Two potential candidate spouses joined Twitter this week. Former presidential Bill Clinton replaced the handle @prezbillyjeff, set up by The Colbert Report's Stephen Colbert with @billclinton, and tweeted a picture of the five living presidents together. The vice president's office also set up a Twitter account for Dr. Jill Biden. The White House tweeted a picture of Dr. Biden sending her inaugural tweet from an iPad.

The Democrat who may be campaigning most aggressively for president, Maryland Governor Martin O'Malley, was also on social media, from Israel. Over the past few cycles, stopping in Israel is as important for a presidential candidate as a pancake breakfast in Nashua.

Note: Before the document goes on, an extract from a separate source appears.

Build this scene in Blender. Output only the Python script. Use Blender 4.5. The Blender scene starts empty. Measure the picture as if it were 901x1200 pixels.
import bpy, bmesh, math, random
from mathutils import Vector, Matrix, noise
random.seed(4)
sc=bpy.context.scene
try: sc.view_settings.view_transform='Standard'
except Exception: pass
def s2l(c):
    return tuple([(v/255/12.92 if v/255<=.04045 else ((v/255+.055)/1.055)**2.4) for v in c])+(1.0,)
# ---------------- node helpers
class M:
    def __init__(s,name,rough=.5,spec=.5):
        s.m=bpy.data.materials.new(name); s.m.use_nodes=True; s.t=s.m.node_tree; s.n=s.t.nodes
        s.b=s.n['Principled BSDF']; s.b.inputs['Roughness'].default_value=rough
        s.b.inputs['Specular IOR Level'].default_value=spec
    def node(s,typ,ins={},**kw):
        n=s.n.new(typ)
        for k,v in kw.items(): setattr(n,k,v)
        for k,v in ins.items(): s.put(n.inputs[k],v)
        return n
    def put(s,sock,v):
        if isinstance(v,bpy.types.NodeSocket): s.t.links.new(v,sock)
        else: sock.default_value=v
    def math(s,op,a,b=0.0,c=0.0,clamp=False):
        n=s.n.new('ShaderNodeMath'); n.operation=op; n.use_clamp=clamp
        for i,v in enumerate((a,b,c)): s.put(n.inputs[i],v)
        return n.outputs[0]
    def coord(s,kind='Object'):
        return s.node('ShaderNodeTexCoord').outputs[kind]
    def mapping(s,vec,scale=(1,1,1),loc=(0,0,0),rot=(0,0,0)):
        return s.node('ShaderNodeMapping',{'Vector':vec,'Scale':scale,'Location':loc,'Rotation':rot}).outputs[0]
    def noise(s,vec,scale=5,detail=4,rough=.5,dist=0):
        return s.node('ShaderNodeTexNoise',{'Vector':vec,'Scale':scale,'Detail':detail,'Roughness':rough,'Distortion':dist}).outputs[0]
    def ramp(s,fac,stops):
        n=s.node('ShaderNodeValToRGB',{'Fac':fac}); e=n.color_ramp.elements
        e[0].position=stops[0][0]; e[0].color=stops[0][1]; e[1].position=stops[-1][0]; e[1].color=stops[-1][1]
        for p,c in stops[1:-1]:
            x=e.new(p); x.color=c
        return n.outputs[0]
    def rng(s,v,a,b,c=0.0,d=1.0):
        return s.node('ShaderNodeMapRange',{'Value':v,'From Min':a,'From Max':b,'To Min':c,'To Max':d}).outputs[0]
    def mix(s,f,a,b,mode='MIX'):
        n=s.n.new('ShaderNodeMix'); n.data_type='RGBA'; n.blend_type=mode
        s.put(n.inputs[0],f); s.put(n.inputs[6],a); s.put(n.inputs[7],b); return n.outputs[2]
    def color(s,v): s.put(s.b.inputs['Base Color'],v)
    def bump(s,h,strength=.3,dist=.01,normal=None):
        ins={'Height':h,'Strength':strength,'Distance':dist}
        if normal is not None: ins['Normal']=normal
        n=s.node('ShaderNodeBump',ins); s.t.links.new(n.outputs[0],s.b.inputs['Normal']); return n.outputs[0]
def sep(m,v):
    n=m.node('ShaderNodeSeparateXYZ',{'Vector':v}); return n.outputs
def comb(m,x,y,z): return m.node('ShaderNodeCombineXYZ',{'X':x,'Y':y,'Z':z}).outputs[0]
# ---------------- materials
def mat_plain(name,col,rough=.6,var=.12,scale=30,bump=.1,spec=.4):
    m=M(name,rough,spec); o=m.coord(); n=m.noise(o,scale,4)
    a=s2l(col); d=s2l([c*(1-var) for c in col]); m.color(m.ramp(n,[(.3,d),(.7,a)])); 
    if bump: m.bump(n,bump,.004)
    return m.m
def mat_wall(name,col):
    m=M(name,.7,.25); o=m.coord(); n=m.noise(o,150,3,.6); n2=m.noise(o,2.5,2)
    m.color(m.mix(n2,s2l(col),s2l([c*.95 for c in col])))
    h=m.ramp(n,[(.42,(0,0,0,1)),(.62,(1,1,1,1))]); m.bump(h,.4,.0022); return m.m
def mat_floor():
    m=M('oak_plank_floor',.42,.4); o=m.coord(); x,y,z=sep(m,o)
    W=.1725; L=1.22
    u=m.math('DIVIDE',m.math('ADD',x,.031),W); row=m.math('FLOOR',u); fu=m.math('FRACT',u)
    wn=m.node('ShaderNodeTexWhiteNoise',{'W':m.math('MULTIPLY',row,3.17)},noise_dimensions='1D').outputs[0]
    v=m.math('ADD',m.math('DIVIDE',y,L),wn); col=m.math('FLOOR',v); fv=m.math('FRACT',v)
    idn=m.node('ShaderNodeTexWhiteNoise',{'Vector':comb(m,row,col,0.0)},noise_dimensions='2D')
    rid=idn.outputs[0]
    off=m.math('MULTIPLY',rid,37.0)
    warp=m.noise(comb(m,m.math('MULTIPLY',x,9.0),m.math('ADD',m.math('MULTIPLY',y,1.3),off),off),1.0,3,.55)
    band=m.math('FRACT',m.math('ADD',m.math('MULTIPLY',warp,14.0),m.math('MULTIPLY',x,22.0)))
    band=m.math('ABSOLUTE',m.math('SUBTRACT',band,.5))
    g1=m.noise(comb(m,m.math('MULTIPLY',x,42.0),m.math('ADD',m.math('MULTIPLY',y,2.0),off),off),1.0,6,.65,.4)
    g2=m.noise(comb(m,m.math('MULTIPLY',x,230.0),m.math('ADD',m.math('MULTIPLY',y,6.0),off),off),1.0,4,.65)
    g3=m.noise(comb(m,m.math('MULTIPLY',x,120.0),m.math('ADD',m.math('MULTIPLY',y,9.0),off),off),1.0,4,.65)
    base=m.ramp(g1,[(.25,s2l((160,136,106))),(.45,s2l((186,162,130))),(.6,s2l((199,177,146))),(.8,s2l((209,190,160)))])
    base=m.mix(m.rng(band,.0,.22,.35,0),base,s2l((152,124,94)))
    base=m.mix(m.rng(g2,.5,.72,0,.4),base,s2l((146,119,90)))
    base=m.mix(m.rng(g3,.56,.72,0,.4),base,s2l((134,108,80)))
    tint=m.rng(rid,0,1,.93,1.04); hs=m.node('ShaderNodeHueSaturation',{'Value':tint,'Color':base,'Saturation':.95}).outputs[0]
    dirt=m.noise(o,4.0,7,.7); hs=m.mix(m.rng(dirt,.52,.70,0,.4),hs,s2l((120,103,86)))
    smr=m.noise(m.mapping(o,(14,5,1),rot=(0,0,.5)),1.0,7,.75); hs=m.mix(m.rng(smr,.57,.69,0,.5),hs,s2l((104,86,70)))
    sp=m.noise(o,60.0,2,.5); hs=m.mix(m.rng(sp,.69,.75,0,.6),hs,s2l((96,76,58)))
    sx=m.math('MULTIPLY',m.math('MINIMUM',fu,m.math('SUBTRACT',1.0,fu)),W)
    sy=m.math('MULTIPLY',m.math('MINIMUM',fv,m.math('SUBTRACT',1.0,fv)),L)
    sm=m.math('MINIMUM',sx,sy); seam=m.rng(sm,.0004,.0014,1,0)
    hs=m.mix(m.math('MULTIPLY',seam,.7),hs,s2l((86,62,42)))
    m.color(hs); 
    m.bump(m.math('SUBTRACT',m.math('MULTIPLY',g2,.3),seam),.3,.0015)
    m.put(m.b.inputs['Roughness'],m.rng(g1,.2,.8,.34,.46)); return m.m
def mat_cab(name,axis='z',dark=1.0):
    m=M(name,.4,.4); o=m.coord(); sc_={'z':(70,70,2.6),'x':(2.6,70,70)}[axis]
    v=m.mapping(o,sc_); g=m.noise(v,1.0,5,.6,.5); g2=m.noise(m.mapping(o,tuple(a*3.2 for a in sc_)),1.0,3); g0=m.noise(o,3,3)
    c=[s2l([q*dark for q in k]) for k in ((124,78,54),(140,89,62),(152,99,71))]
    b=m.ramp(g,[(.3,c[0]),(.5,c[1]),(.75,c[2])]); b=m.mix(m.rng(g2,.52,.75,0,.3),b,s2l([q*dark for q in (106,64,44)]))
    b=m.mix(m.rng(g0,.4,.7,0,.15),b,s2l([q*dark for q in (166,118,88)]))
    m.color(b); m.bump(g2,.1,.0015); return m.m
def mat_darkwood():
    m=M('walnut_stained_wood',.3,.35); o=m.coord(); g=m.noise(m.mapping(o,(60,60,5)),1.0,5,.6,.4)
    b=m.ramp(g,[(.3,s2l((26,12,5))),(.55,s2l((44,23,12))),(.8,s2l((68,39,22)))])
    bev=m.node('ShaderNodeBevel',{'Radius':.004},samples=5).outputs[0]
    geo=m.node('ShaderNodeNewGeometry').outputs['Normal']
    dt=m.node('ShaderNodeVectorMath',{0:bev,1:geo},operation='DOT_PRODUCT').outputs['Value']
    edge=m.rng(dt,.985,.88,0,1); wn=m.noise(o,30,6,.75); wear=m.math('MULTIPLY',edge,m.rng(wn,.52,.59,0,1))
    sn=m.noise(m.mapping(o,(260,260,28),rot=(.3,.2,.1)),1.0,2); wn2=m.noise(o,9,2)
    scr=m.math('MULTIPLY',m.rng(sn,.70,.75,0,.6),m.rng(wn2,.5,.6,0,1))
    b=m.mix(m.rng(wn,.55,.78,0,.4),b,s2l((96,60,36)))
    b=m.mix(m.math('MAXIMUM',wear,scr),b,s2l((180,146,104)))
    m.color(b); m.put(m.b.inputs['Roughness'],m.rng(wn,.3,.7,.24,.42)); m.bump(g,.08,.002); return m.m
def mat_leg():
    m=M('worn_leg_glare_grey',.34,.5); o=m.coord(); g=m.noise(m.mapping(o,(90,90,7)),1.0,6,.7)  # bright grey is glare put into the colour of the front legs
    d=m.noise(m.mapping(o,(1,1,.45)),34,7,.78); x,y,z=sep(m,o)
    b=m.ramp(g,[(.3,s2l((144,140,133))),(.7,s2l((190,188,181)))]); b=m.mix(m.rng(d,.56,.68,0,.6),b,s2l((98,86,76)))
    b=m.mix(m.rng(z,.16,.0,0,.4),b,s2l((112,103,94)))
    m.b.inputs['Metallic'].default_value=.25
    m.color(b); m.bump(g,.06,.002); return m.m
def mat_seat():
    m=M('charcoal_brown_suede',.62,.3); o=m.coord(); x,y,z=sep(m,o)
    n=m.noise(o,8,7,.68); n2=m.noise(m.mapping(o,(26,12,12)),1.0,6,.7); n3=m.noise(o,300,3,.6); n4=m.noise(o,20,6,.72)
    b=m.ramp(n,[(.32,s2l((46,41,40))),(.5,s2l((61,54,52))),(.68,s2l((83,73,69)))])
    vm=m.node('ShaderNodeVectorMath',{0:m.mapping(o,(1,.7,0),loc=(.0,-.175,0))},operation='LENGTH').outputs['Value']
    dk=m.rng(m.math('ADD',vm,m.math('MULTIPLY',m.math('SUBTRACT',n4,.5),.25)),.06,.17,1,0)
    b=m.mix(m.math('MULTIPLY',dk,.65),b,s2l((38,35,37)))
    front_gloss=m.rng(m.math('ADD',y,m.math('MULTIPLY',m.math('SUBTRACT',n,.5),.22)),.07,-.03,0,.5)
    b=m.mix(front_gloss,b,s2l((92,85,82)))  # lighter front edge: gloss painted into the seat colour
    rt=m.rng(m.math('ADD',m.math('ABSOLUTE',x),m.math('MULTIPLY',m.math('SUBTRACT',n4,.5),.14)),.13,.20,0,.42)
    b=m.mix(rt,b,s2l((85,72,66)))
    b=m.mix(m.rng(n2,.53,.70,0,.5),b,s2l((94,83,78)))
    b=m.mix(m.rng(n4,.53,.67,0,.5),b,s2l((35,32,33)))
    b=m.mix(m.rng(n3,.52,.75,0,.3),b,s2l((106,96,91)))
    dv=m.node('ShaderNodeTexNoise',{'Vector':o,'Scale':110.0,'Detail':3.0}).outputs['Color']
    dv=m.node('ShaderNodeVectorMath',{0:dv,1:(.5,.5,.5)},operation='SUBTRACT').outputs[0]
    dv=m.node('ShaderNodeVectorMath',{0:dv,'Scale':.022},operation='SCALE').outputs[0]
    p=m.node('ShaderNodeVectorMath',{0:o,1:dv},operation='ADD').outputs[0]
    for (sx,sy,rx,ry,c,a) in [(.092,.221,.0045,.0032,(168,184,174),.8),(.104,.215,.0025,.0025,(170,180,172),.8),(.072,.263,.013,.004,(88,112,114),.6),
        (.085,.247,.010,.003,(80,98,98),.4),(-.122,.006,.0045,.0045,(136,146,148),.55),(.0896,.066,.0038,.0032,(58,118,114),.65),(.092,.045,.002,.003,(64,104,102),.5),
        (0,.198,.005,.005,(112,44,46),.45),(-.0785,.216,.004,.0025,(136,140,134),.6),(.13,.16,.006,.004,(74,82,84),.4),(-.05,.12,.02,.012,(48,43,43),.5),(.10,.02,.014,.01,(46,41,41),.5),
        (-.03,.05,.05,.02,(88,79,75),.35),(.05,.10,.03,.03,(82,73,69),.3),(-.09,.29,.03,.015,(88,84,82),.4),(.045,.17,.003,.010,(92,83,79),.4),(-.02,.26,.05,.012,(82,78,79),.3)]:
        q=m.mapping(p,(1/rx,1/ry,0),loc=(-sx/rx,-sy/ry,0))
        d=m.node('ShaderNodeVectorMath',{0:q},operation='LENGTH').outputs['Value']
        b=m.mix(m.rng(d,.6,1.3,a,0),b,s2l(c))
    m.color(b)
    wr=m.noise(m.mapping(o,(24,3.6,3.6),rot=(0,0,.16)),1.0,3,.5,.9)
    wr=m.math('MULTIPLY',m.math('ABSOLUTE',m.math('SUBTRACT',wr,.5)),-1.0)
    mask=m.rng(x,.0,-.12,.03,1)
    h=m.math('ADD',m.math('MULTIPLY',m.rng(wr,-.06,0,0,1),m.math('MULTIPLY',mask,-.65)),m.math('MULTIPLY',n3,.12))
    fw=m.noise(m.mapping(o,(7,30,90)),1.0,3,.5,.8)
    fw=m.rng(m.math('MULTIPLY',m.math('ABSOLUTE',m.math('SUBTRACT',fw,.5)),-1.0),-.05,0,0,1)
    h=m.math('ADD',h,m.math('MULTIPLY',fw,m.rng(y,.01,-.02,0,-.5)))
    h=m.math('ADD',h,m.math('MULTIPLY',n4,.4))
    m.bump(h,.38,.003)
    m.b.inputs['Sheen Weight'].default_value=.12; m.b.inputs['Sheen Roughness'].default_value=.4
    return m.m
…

Meanwhile, Kentucky's Rand Paul, whose 2016 prospects have been boosted by his father's online network, faced a backlash over comments he made on drones. "If someone comes out of a liquor store with a weapon and $50 in cash," Paul told Fox Business Network's Neil Cavuto on Tuesday. "I don't care if a drone kills him or a policeman kills him." In one post on "The Daily Paul," a Ron Paul fan site, "Unmanned killers in our skys O.K.??? Really?....Get away from the Neocons and war mongers Rand, their arrogant and self-righteous air is rotting your brain."

Iowa Republican heavy hitter Craig Robinson, who served as political director for the state Republican party during the 2008 caucuses, tweeted:

I want 13 hours of my life back...How can you stand with Rand when you don't know where Rand stands? fb.me/wwX6FRPx— Craig Robinson (@IowaGOPer) April 24, 2013

Paul did damage control in a Des Moines Register interview, saying a "left wing blog" had manufactured the controversy, "...those who've spread this around have not really looked through the issue significantly in order to know that my position is exactly the same."

Finally—Florida's Marco Rubio who starred in a new TV ad by GOP supporters of comprehensive immigration reform, is not the only one trying to win over right-wing talk radio with mixed success. After Rep. Paul Ryan, R-Wis., gave a speech touting immigration reform at the City Club of Chicago on Monday, conservative radio host Mark Levin took issue, "I like the man. But he's creating a record here for himself that makes it very, very hard, in my view, if he chooses to run for president, to vote for him."